**EXERCISE**
Stop after the line with "S.render.resolution_x = 1024;": repeat exactly every line before it, beginning with the first, and that line itself.

**RECORDED DATA**
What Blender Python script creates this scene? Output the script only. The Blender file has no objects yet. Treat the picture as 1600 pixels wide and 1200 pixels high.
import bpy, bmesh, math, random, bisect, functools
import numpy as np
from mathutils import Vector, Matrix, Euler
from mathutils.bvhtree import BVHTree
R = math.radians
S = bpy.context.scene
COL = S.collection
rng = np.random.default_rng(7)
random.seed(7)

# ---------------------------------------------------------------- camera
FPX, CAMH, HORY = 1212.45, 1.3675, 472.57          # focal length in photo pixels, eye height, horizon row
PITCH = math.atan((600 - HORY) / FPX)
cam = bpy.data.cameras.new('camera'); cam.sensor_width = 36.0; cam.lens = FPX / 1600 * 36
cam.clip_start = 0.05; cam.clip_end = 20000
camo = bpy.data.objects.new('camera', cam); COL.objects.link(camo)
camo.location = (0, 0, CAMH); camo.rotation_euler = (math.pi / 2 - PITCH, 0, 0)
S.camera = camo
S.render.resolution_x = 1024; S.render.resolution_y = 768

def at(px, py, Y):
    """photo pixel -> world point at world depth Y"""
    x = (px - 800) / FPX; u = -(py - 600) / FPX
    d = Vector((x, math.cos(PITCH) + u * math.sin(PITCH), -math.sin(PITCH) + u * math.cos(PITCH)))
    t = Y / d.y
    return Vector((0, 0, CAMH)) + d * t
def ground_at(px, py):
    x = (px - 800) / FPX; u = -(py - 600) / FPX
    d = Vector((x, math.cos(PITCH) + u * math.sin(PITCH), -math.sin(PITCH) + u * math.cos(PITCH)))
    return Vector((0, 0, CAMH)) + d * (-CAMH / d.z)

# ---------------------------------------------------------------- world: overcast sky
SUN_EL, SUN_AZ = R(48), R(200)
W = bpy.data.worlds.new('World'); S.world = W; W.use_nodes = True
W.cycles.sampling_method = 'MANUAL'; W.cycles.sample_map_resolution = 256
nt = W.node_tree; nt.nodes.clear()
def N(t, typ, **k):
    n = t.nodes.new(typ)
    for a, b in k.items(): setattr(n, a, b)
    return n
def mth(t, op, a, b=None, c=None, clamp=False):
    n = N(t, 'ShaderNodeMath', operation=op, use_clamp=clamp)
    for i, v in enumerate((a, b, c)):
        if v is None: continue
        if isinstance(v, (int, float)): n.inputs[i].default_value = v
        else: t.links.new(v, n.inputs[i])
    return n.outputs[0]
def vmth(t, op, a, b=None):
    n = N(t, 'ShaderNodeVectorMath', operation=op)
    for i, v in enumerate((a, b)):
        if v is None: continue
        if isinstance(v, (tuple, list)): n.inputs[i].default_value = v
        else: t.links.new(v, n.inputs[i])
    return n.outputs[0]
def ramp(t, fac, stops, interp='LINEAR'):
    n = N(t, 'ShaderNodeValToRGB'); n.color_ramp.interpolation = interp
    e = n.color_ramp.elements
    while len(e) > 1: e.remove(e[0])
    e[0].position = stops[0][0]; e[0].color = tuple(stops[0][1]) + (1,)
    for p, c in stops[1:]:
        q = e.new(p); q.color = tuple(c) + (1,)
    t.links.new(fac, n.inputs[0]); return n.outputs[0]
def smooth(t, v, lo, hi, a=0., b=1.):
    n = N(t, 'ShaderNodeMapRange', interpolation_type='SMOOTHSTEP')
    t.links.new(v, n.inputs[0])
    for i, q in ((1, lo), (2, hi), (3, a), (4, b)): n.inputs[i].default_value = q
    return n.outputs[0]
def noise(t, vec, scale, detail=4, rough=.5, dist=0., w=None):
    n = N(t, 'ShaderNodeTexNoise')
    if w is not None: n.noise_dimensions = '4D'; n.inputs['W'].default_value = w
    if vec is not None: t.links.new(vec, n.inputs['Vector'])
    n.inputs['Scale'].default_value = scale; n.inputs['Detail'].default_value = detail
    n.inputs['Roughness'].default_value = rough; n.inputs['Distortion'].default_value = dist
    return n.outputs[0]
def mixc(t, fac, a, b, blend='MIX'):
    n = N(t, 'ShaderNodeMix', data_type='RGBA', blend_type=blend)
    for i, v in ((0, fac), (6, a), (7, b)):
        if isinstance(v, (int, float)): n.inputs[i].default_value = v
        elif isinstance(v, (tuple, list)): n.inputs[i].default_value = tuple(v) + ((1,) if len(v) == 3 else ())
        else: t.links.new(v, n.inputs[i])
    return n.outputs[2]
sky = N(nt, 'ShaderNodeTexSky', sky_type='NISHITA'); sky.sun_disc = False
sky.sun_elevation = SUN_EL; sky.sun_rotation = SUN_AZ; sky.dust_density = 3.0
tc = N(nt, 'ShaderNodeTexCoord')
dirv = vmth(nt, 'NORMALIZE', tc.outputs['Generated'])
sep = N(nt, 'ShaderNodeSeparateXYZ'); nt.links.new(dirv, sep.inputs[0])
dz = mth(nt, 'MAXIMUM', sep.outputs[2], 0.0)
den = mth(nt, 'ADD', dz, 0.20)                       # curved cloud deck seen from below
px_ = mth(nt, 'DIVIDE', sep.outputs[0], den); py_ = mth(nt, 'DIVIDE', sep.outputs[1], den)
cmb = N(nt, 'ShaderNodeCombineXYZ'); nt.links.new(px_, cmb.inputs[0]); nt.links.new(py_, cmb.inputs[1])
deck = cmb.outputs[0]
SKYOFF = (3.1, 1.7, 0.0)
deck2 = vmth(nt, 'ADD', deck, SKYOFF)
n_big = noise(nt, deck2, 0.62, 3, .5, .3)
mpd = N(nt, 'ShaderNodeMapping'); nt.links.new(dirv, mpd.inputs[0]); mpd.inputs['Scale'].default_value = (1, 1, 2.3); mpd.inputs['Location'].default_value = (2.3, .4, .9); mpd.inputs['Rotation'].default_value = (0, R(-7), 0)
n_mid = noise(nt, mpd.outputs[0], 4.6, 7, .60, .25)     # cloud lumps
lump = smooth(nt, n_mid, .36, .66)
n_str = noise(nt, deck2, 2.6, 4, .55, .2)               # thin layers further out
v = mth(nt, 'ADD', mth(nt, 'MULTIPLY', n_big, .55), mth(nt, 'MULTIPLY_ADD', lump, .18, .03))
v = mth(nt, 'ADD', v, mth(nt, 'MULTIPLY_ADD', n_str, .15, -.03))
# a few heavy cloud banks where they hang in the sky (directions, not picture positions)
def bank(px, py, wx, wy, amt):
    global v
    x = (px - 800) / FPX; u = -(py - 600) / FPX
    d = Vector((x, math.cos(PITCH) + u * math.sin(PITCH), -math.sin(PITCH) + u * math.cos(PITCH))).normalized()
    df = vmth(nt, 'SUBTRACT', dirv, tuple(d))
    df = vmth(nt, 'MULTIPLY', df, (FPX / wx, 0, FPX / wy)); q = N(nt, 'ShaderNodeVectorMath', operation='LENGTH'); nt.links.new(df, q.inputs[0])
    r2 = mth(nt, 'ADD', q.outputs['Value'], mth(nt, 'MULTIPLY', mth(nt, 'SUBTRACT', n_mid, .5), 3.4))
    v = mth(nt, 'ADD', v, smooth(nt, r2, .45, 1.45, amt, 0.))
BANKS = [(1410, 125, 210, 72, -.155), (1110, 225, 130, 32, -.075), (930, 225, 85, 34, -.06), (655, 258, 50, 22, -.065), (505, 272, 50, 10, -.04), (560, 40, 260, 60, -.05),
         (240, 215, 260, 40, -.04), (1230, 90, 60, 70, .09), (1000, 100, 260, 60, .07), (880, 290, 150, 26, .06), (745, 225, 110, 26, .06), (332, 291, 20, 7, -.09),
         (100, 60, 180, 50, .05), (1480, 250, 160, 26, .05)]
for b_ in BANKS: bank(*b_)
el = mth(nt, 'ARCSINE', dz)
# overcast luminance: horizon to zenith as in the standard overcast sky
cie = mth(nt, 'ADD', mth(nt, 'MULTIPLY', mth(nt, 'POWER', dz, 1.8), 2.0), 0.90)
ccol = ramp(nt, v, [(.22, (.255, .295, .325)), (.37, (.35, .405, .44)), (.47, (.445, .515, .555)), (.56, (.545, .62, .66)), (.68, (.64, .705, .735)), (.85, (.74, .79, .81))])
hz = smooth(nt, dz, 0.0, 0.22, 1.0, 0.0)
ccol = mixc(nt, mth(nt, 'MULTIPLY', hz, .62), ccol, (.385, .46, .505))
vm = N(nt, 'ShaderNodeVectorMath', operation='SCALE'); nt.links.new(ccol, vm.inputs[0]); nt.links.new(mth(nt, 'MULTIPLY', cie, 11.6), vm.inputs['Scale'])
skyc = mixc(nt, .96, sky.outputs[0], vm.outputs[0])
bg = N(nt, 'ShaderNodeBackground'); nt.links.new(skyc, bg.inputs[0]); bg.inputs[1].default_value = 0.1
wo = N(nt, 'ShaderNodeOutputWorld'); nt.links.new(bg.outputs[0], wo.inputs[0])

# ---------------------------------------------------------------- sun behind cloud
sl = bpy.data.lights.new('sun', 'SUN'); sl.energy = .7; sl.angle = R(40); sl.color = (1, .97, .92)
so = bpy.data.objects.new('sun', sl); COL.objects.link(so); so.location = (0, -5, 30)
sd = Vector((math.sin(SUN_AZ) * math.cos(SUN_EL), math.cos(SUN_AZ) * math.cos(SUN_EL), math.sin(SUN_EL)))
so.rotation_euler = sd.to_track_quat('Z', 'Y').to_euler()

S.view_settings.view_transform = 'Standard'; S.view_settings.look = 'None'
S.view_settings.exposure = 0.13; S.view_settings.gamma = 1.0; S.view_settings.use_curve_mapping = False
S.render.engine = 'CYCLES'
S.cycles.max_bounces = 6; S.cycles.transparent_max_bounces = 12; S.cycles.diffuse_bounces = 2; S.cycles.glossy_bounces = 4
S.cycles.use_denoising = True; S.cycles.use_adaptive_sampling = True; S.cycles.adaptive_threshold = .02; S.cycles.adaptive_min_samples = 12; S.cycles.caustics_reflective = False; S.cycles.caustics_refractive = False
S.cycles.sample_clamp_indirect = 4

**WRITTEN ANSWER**
What Blender Python script creates this scene? Output the script only. The Blender file has no objects yet. Treat the picture as 1600 pixels wide and 1200 pixels high.
import bpy, bmesh, math, random, bisect, functools
import numpy as np
from mathutils import Vector, Matrix, Euler
from mathutils.bvhtree import BVHTree
R = math.radians
S = bpy.context.scene
COL = S.collection
rng = np.random.default_rng(7)
random.seed(7)

# ---------------------------------------------------------------- camera
FPX, CAMH, HORY = 1212.45, 1.3675, 472.57          # focal length in photo pixels, eye height, horizon row
PITCH = math.atan((600 - HORY) / FPX)
cam = bpy.data.cameras.new('camera'); cam.sensor_width = 36.0; cam.lens = FPX / 1600 * 36
cam.clip_start = 0.05; cam.clip_end = 20000
camo = bpy.data.objects.new('camera', cam); COL.objects.link(camo)
camo.location = (0, 0, CAMH); camo.rotation_euler = (math.pi / 2 - PITCH, 0, 0)
S.camera = camo
S.render.resolution_x = 1024; S.render.resolution_y = 768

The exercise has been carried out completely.